## Task instructions
Provide the data again in its entirety, exactly as given.

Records
----------------------------------------
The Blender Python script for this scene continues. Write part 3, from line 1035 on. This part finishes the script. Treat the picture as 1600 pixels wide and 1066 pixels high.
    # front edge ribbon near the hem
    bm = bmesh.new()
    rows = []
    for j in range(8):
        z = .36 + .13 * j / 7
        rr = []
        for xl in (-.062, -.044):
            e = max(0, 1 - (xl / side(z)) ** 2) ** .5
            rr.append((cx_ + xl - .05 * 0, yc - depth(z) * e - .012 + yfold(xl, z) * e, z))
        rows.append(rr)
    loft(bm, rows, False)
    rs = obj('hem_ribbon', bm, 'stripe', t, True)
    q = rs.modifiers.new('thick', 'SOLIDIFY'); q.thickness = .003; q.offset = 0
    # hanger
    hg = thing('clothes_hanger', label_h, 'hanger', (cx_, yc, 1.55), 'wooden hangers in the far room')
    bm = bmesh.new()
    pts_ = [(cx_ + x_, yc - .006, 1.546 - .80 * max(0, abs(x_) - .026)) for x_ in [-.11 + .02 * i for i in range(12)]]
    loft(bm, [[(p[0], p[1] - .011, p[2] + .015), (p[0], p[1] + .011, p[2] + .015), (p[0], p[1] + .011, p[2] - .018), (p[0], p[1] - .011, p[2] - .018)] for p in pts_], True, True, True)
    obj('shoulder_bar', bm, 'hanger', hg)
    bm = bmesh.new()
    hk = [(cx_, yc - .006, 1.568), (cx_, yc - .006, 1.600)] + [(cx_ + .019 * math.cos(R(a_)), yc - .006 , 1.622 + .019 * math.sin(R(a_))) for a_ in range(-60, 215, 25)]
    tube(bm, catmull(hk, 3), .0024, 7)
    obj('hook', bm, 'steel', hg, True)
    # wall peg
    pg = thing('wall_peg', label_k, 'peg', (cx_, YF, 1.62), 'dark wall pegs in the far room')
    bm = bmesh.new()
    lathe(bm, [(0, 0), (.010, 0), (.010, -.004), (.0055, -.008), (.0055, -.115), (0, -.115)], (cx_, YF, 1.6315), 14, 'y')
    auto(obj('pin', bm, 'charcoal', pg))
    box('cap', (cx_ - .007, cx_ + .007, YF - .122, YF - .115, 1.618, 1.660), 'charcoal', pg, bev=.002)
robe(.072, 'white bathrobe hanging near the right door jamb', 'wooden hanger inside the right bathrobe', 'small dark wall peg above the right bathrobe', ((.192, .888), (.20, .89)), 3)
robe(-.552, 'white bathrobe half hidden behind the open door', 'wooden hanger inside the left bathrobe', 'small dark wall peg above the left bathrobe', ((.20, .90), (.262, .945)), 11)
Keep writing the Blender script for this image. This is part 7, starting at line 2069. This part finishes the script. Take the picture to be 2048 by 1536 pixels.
----------------------------------------
## Written response
The Blender Python script for this scene continues. Write part 3, from line 1035 on. This part finishes the script. Treat the picture as 1600 pixels wide and 1066 pixels high.
    # front edge ribbon near the hem
    bm = bmesh.new()
    rows = []
    for j in range(8):
        z = .36 + .13 * j / 7
        rr = []
        for xl in (-.062, -.044):
            e = max(0, 1 - (xl / side(z)) ** 2) ** .5
            rr.append((cx_ + xl - .05 * 0, yc - depth(z) * e - .012 + yfold(xl, z) * e, z))
        rows.append(rr)
    loft(bm, rows, False)
    rs = obj('hem_ribbon', bm, 'stripe', t, True)
    q = rs.modifiers.new('thick', 'SOLIDIFY'); q.thickness = .003; q.offset = 0
    # hanger
    hg = thing('clothes_hanger', label_h, 'hanger', (cx_, yc, 1.55), 'wooden hangers in the far room')
    bm = bmesh.new()
    pts_ = [(cx_ + x_, yc - .006, 1.546 - .80 * max(0, abs(x_) - .026)) for x_ in [-.11 + .02 * i for i in range(12)]]
    loft(bm, [[(p[0], p[1] - .011, p[2] + .015), (p[0], p[1] + .011, p[2] + .015), (p[0], p[1] + .011, p[2] - .018), (p[0], p[1] - .011, p[2] - .018)] for p in pts_], True, True, True)
    obj('shoulder_bar', bm, 'hanger', hg)
    bm = bmesh.new()
    hk = [(cx_, yc - .006, 1.568), (cx_, yc - .006, 1.600)] + [(cx_ + .019 * math.cos(R(a_)), yc - .006 , 1.622 + .019 * math.sin(R(a_))) for a_ in range(-60, 215, 25)]
    tube(bm, catmull(hk, 3), .0024, 7)
    obj('hook', bm, 'steel', hg, True)
    # wall peg
    pg = thing('wall_peg', label_k, 'peg', (cx_, YF, 1.62), 'dark wall pegs in the far room')
    bm = bmesh.new()
    lathe(bm, [(0, 0), (.010, 0), (.010, -.004), (.0055, -.008), (.0055, -.115), (0, -.115)], (cx_, YF, 1.6315), 14, 'y')
    auto(obj('pin', bm, 'charcoal', pg))
    box('cap', (cx_ - .007, cx_ + .007, YF - .122, YF - .115, 1.618, 1.660), 'charcoal', pg, bev=.002)
robe(.072, 'white bathrobe hanging near the right door jamb', 'wooden hanger inside the right bathrobe', 'small dark wall peg above the right bathrobe', ((.192, .888), (.20, .89)), 3)
robe(-.552, 'white bathrobe half hidden behind the open door', 'wooden hanger inside the left bathrobe', 'small dark wall peg above the left bathrobe', ((.20, .90), (.262, .945)), 11)
Keep writing the Blender script for this image. This is part 7, starting at line 2069. This part finishes the script. Take the picture to be 2048 by 1536 pixels.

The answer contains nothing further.